Esta camisola foi toda feita pela minha avó. Visto-a no Inverno. Só não me conformo com o facto de ela ter morrido dois dias antes daquele minúsculo prazo de arranjo do relógio. Não sei onde ela esteve nem se ficou muito doente. Fui a correr à oficina do senhor José e gritei-lhe que a minha avó tinha morrido, embora estivesse de boa saúde. Ele olhou-me fixamente, com os olhos brilhantes e os dedos afagando devagar as barbas. «Tens que ter paciência, menino, a tua avó sempre gostará de ti e tomará conta dos teus dias». E eu: Para que isso aconteça é preciso que o senhor arranje urgentemente o relógio». «Porquê?» «Porque ela me disse. Se o relógio estiver parado muito tempo, a avó acabará mesmo por morrer, longe, naquela terra para onde a levaram.» «A tua avó já morreu, não volta a morrer, mas Deus chamou-a para ela ajudar melhor a família» «Não, senhor José, se ela morrer agora, por causa do relógio parado, vai morrer mesmo, vai morrer para sempre».

4 comentários:

naturalissima disse...

Fiquei sensibilizada com esta bonita história.
As fotografias dão um toque especial... Gostei muito tio meu.
Pouco tempo me resta para melhor comentar. O tio sabe como tenho andado.

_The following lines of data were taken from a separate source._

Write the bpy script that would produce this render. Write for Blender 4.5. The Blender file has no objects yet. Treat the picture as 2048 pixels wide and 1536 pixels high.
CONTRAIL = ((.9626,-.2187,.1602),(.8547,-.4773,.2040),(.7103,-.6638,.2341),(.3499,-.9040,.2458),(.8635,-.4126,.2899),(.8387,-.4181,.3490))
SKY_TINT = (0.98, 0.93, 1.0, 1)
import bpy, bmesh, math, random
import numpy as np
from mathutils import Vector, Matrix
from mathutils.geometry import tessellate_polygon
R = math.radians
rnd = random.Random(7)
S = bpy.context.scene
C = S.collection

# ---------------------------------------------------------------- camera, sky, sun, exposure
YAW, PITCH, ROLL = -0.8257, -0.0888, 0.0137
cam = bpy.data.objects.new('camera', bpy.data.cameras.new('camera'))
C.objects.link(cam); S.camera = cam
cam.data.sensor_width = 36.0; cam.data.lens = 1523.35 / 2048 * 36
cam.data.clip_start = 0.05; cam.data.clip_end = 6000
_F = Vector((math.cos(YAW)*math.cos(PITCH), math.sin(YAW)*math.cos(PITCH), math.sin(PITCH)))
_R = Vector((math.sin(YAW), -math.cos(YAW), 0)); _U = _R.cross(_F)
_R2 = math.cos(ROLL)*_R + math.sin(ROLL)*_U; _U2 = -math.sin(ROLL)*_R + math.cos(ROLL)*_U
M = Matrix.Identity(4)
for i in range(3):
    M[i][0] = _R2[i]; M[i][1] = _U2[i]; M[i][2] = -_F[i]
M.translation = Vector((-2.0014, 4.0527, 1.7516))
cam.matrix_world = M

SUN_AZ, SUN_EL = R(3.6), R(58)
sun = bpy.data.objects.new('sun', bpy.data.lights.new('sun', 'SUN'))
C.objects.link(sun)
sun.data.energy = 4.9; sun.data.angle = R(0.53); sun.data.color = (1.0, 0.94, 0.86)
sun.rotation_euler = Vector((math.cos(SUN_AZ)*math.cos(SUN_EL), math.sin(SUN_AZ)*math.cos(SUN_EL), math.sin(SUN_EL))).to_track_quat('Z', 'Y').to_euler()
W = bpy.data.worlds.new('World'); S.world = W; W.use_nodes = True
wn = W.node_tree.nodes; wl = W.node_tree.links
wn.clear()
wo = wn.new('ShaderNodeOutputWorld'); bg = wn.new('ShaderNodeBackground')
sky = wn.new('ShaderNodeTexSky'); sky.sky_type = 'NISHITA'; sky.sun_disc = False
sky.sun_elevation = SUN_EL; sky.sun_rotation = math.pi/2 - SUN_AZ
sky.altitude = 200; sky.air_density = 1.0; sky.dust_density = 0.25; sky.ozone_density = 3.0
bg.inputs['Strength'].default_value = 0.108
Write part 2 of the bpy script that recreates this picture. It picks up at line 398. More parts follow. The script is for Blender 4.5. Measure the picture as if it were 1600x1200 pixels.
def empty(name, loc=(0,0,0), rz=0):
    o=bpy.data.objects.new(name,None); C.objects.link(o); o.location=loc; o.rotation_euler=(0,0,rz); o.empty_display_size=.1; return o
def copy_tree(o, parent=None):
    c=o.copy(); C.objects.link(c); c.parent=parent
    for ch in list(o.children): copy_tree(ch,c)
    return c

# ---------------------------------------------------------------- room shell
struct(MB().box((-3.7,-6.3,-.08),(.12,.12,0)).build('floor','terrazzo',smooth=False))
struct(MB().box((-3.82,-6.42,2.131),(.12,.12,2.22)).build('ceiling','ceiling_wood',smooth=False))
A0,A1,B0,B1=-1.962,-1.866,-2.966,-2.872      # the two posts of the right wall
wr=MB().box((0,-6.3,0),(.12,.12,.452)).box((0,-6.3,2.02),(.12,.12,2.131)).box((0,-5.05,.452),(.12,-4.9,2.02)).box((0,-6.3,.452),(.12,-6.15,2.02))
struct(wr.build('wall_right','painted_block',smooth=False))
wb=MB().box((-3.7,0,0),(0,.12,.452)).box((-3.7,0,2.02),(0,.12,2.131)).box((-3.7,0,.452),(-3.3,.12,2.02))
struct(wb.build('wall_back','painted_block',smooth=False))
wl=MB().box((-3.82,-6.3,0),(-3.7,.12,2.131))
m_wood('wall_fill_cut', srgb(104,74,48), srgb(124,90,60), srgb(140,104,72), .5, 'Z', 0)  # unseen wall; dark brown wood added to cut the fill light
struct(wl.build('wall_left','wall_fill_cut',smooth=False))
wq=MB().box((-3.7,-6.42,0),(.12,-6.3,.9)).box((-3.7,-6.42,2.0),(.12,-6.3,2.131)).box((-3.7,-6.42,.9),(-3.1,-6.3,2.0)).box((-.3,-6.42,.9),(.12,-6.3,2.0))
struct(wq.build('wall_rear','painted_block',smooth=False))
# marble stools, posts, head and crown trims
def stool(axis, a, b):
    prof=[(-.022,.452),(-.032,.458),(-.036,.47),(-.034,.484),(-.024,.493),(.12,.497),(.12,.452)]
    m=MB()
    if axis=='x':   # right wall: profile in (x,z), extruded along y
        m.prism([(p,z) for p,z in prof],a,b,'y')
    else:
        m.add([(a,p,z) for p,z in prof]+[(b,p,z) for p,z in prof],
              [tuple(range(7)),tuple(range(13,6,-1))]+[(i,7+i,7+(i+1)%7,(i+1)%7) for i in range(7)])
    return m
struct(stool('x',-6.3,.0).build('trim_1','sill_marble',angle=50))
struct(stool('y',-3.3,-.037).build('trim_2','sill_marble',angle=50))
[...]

Agradeço a vista que me fez na "LIBERDADE"

Um beijinho aos dois pombinhos ;-)

M. disse...

Uma ternura.

jawaa disse...

Menino feliz por essa avó tão doce. Vai sempre aconchegá-lo no frio do Inverno, ainda vive consigo. Ela sabia.
Curioso, meu pai também estabelecia uma qualquer relação entre os relógios e a vida; não queria nenhum parado em casa.

fernanda f disse...

Muito lindo este episódio da sua vida e muito ternamente descrito.